**Aim of the task**
Give the material again in full, matching it exactly.
BEGIN
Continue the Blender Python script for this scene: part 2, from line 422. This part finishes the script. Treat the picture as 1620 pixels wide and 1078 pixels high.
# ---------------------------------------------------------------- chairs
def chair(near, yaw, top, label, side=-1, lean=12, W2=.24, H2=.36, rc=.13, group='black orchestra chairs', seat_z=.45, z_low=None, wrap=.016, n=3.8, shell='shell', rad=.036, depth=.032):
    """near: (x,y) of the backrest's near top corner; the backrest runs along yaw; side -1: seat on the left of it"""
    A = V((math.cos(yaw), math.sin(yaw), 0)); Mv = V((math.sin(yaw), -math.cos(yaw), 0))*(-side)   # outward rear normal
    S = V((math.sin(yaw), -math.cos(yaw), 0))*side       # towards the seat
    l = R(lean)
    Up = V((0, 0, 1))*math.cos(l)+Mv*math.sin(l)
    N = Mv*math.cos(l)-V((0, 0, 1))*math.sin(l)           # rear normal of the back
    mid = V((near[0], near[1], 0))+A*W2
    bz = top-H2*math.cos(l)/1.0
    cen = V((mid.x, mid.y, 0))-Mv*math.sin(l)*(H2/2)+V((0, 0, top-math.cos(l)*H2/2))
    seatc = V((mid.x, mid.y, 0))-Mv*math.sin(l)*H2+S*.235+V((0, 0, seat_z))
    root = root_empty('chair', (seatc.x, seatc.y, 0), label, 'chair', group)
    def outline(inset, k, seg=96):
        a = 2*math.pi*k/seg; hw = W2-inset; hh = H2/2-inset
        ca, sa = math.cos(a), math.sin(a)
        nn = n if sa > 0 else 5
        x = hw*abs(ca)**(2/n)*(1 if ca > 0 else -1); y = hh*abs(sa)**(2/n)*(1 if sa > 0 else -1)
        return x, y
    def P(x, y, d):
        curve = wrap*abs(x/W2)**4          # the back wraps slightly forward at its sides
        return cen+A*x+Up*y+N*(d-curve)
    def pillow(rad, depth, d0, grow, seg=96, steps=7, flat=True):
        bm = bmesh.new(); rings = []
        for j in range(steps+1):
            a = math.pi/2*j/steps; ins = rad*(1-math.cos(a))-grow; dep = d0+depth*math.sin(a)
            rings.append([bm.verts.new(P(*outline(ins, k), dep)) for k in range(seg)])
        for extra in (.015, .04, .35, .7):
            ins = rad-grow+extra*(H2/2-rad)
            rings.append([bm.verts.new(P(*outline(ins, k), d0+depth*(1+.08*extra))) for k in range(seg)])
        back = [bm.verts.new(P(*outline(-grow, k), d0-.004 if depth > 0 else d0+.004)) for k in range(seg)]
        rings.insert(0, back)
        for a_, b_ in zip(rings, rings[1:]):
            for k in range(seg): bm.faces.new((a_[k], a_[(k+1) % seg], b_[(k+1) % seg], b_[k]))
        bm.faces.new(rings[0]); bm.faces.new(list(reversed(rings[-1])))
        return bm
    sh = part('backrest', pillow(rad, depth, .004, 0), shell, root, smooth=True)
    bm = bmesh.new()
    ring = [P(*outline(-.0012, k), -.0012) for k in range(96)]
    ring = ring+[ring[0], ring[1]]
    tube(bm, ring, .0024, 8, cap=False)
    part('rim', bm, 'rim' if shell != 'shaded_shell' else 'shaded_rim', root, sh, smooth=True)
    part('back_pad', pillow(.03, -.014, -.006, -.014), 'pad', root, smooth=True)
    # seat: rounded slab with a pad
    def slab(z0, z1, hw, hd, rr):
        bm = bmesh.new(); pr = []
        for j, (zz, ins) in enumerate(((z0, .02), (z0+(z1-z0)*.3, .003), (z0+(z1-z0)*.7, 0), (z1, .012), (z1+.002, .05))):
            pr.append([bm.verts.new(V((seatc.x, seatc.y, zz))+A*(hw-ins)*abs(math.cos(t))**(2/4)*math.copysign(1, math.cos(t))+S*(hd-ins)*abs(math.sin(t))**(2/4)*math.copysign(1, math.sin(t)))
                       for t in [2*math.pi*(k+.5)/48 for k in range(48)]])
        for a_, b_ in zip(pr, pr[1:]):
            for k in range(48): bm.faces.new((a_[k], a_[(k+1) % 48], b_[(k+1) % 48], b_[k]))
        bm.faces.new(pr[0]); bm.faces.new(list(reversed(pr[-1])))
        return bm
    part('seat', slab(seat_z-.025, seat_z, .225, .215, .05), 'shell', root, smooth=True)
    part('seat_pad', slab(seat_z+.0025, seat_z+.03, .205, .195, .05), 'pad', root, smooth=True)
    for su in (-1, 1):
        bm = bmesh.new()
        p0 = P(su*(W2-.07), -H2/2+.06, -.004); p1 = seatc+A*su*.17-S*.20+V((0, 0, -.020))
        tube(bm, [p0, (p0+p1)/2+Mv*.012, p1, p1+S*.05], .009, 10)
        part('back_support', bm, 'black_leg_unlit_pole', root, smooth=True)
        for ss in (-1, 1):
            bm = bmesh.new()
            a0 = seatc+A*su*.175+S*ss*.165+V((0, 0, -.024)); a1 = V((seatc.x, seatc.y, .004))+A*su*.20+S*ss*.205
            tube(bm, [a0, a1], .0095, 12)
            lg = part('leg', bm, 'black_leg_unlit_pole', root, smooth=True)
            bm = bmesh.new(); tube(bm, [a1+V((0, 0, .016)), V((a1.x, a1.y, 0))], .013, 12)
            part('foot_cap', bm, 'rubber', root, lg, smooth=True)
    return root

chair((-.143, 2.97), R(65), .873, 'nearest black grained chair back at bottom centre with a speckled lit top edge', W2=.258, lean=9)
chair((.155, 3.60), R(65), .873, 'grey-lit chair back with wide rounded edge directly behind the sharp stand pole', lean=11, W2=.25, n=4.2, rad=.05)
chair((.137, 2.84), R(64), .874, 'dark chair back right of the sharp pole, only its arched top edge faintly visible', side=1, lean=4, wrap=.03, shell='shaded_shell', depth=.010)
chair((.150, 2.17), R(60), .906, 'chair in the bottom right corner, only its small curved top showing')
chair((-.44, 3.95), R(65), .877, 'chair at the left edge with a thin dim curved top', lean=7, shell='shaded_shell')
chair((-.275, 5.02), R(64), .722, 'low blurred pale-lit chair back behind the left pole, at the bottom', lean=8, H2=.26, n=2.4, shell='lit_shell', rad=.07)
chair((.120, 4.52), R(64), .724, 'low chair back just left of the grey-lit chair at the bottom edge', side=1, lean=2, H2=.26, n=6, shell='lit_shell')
END
**Answer to this task**
Continue the Blender Python script for this scene: part 2, from line 422. This part finishes the script. Treat the picture as 1620 pixels wide and 1078 pixels high.
# ---------------------------------------------------------------- chairs
def chair(near, yaw, top, label, side=-1, lean=12, W2=.24, H2=.36, rc=.13, group='black orchestra chairs', seat_z=.45, z_low=None, wrap=.016, n=3.8, shell='shell', rad=.036, depth=.032):
    """near: (x,y) of the backrest's near top corner; the backrest runs along yaw; side -1: seat on the left of it"""
    A = V((math.cos(yaw), math.sin(yaw), 0)); Mv = V((math.sin(yaw), -math.cos(yaw), 0))*(-side)   # outward rear normal
    S = V((math.sin(yaw), -math.cos(yaw), 0))*side       # towards the seat
    l = R(lean)
    Up = V((0, 0, 1))*math.cos(l)+Mv*math.sin(l)
    N = Mv*math.cos(l)-V((0, 0, 1))*math.sin(l)           # rear normal of the back
    mid = V((near[0], near[1], 0))+A*W2
    bz = top-H2*math.cos(l)/1.0
    cen = V((mid.x, mid.y, 0))-Mv*math.sin(l)*(H2/2)+V((0, 0, top-math.cos(l)*H2/2))
    seatc = V((mid.x, mid.y, 0))-Mv*math.sin(l)*H2+S*.235+V((0, 0, seat_z))
    root = root_empty('chair', (seatc.x, seatc.y, 0), label, 'chair', group)
    def outline(inset, k, seg=96):
        a = 2*math.pi*k/seg; hw = W2-inset; hh = H2/2-inset
        ca, sa = math.cos(a), math.sin(a)
        nn = n if sa > 0 else 5
        x = hw*abs(ca)**(2/n)*(1 if ca > 0 else -1); y = hh*abs(sa)**(2/n)*(1 if sa > 0 else -1)
        return x, y
    def P(x, y, d):
        curve = wrap*abs(x/W2)**4          # the back wraps slightly forward at its sides
        return cen+A*x+Up*y+N*(d-curve)
    def pillow(rad, depth, d0, grow, seg=96, steps=7, flat=True):
        bm = bmesh.new(); rings = []
        for j in range(steps+1):
            a = math.pi/2*j/steps; ins = rad*(1-math.cos(a))-grow; dep = d0+depth*math.sin(a)
            rings.append([bm.verts.new(P(*outline(ins, k), dep)) for k in range(seg)])
        for extra in (.015, .04, .35, .7):
            ins = rad-grow+extra*(H2/2-rad)
            rings.append([bm.verts.new(P(*outline(ins, k), d0+depth*(1+.08*extra))) for k in range(seg)])
        back = [bm.verts.new(P(*outline(-grow, k), d0-.004 if depth > 0 else d0+.004)) for k in range(seg)]
        rings.insert(0, back)
        for a_, b_ in zip(rings, rings[1:]):
            for k in range(seg): bm.faces.new((a_[k], a_[(k+1) % seg], b_[(k+1) % seg], b_[k]))
        bm.faces.new(rings[0]); bm.faces.new(list(reversed(rings[-1])))
        return bm
    sh = part('backrest', pillow(rad, depth, .004, 0), shell, root, smooth=True)
    bm = bmesh.new()
    ring = [P(*outline(-.0012, k), -.0012) for k in range(96)]
    ring = ring+[ring[0], ring[1]]
    tube(bm, ring, .0024, 8, cap=False)
    part('rim', bm, 'rim' if shell != 'shaded_shell' else 'shaded_rim', root, sh, smooth=True)
    part('back_pad', pillow(.03, -.014, -.006, -.014), 'pad', root, smooth=True)
    # seat: rounded slab with a pad
    def slab(z0, z1, hw, hd, rr):
        bm = bmesh.new(); pr = []
        for j, (zz, ins) in enumerate(((z0, .02), (z0+(z1-z0)*.3, .003), (z0+(z1-z0)*.7, 0), (z1, .012), (z1+.002, .05))):
            pr.append([bm.verts.new(V((seatc.x, seatc.y, zz))+A*(hw-ins)*abs(math.cos(t))**(2/4)*math.copysign(1, math.cos(t))+S*(hd-ins)*abs(math.sin(t))**(2/4)*math.copysign(1, math.sin(t)))
                       for t in [2*math.pi*(k+.5)/48 for k in range(48)]])
        for a_, b_ in zip(pr, pr[1:]):
            for k in range(48): bm.faces.new((a_[k], a_[(k+1) % 48], b_[(k+1) % 48], b_[k]))
        bm.faces.new(pr[0]); bm.faces.new(list(reversed(pr[-1])))
        return bm
    part('seat', slab(seat_z-.025, seat_z, .225, .215, .05), 'shell', root, smooth=True)
    part('seat_pad', slab(seat_z+.0025, seat_z+.03, .205, .195, .05), 'pad', root, smooth=True)
    for su in (-1, 1):
        bm = bmesh.new()
        p0 = P(su*(W2-.07), -H2/2+.06, -.004); p1 = seatc+A*su*.17-S*.20+V((0, 0, -.020))
        tube(bm, [p0, (p0+p1)/2+Mv*.012, p1, p1+S*.05], .009, 10)
        part('back_support', bm, 'black_leg_unlit_pole', root, smooth=True)
        for ss in (-1, 1):
            bm = bmesh.new()
            a0 = seatc+A*su*.175+S*ss*.165+V((0, 0, -.024)); a1 = V((seatc.x, seatc.y, .004))+A*su*.20+S*ss*.205
            tube(bm, [a0, a1], .0095, 12)
            lg = part('leg', bm, 'black_leg_unlit_pole', root, smooth=True)
            bm = bmesh.new(); tube(bm, [a1+V((0, 0, .016)), V((a1.x, a1.y, 0))], .013, 12)
            part('foot_cap', bm, 'rubber', root, lg, smooth=True)
    return root

chair((-.143, 2.97), R(65), .873, 'nearest black grained chair back at bottom centre with a speckled lit top edge', W2=.258, lean=9)
chair((.155, 3.60), R(65), .873, 'grey-lit chair back with wide rounded edge directly behind the sharp stand pole', lean=11, W2=.25, n=4.2, rad=.05)
chair((.137, 2.84), R(64), .874, 'dark chair back right of the sharp pole, only its arched top edge faintly visible', side=1, lean=4, wrap=.03, shell='shaded_shell', depth=.010)
chair((.150, 2.17), R(60), .906, 'chair in the bottom right corner, only its small curved top showing')
chair((-.44, 3.95), R(65), .877, 'chair at the left edge with a thin dim curved top', lean=7, shell='shaded_shell')
chair((-.275, 5.02), R(64), .722, 'low blurred pale-lit chair back behind the left pole, at the bottom', lean=8, H2=.26, n=2.4, shell='lit_shell', rad=.07)
chair((.120, 4.52), R(64), .724, 'low chair back just left of the grey-lit chair at the bottom edge', side=1, lean=2, H2=.26, n=6, shell='lit_shell')